Generally, foreign private issuers are being advised that, until this new rule
is effective, they are subject to the existing rules regarding the inclusion of
U.S. GAAP information in filings with the Commission. However, the staff is
aware that some foreign private issuers with a fiscal year ending after November
15, 2007 that prepare their financial statements using IFRS, as issued by the
International Accounting Standards Board, will want to file their annual report
on Form 20-F before March 4, 2008. These companies also want to exclude U.S.
GAAP information from that filing.
The staff does not want to discourage companies from filing their Form 20-F
before March 4, 2008. Thus, the staff encourages these companies to contact the
staff in the Division of Corporation Finance to discuss this issue, as well as
their own particular facts and circumstances. More broadly, companies are
encouraged to discuss any other implementation issues with the staff.
The staff also noted that the same release provides similar relief from the
requirement to provide U.S. GAAP information if the financial statements are
filed under Rules 3-05, 3-09, 3-10 and 3-16. Likewise, companies that intend to
file financial statements with a fiscal year ending after November 15, 2007,
that are prepared using IFRS that exclude U.S. GAAP information in a filing
under the Exchange Act before March 4, 2008 are similarly encouraged to discuss
their fact pattern with the staff.
As noted in the SEC release and the staff guidance, the financial statements
filed by the foreign private issuers must be prepared using IFRS as adopted by
the International Accounting Standards Board and not IFRS as jurisdictionally
modified by another entity, such as the European Union. The staff said that the
IASB's sustainability, governance and ability to operate as a stand-alone
standard setter were significant considerations in its decision to allow IFRS
financial statements without reconciliation.
In the comment process leading up to the final rule, the staff received many
requests to accept financial statements prepared in accordance with a
jurisdictional variation of IFRS, particularly as adopted by the European Union.

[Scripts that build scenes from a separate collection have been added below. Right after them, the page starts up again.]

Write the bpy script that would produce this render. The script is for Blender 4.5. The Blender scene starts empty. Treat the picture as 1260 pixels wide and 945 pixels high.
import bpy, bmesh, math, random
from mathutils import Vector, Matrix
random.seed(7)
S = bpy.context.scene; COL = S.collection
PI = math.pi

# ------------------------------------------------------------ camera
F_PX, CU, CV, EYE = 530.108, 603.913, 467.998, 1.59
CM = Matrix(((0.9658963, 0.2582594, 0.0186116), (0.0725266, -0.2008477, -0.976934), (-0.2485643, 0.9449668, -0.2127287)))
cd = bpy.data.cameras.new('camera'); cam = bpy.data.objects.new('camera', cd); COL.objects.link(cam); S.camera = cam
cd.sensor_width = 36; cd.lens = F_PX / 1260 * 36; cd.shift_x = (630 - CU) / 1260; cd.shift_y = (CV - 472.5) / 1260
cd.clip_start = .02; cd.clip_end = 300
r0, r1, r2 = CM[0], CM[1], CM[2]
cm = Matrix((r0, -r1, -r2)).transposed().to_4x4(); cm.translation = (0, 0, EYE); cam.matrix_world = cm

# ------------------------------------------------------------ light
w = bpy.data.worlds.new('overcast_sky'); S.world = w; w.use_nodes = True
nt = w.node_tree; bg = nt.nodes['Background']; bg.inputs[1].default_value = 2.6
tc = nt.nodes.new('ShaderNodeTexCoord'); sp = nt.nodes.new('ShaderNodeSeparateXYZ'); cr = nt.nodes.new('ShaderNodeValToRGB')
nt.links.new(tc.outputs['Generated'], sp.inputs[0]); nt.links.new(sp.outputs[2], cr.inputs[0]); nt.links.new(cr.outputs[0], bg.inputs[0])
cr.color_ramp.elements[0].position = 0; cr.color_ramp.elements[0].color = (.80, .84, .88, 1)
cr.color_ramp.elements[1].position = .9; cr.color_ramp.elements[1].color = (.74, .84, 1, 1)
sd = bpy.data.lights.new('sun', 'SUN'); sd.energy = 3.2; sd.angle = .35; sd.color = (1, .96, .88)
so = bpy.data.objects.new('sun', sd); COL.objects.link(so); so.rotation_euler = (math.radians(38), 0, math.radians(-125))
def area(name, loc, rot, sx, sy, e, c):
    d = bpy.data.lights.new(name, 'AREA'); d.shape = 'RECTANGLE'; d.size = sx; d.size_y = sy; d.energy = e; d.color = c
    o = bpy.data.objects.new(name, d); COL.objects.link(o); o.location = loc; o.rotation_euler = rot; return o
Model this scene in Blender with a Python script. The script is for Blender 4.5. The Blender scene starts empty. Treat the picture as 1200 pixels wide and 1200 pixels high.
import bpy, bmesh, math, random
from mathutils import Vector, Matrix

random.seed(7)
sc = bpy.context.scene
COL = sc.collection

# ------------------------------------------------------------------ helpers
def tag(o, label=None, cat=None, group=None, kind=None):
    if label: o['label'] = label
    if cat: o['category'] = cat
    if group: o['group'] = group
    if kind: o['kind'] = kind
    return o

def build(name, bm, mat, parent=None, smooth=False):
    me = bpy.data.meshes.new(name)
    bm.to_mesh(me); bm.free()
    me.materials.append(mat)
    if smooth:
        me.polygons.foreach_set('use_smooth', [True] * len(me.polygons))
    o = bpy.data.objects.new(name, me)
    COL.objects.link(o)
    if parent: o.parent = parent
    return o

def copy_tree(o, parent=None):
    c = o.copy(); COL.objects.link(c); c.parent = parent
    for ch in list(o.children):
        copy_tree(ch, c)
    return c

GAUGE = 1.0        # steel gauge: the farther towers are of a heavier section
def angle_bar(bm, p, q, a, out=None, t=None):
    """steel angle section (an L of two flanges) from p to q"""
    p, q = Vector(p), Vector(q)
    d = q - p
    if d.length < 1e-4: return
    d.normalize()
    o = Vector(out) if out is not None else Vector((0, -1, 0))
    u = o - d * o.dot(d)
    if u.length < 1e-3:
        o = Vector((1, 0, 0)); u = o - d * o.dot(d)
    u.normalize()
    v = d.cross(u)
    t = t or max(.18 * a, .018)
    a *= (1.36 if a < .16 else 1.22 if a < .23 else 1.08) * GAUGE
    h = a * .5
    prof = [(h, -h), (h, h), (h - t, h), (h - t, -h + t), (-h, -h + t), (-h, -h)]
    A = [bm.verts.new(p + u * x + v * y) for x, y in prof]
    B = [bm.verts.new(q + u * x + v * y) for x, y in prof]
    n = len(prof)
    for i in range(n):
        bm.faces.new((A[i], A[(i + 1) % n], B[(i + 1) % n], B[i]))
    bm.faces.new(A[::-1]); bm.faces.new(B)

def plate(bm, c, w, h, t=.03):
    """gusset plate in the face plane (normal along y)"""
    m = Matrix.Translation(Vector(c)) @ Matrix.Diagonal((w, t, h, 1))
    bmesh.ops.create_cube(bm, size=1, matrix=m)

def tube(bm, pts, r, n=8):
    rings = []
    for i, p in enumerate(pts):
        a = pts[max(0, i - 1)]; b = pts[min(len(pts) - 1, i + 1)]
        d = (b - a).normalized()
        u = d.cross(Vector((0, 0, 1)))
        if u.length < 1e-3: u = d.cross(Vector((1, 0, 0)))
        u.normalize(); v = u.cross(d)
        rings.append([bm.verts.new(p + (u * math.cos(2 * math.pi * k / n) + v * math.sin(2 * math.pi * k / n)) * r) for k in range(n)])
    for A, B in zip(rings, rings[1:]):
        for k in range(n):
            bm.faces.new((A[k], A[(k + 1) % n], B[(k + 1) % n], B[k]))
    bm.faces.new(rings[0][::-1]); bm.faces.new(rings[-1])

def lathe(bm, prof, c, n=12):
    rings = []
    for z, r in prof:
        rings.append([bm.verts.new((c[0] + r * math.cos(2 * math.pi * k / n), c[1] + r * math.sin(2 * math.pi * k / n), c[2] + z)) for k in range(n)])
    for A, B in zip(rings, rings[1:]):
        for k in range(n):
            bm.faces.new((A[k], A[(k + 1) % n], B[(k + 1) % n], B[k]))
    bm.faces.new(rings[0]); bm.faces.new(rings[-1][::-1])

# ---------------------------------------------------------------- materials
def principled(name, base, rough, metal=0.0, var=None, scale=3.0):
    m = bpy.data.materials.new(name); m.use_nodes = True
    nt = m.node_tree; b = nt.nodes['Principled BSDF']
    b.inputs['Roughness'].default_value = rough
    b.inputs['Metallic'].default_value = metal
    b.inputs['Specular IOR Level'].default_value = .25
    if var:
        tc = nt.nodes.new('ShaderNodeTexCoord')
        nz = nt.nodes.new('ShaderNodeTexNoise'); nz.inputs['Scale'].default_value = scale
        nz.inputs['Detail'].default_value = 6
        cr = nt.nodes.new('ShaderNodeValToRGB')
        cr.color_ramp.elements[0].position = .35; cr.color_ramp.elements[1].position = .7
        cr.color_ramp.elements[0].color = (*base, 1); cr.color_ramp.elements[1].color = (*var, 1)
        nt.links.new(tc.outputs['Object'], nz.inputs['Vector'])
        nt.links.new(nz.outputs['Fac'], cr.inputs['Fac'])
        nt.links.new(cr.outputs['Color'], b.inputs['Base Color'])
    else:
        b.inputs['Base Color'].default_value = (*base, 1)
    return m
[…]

Commenters noted that European Union-listed issuers are required to prepare
their financial statements in accordance with the European Union's version of
IFRS. Moreover, they noted that there was only one difference between IFRS as
adopted by the IASB and European Union IFRS, and it related to hedge accounting
for certain financial instruments.
The staff determined to require that financial statements must be prepared using
IFRS as adopted by the IASB in order to be eligible for the exemption from the
reconciliation requirement because it believes that allowing the other
approaches would not as effectively foster the development and use of a single
set of high-quality global accounting standards.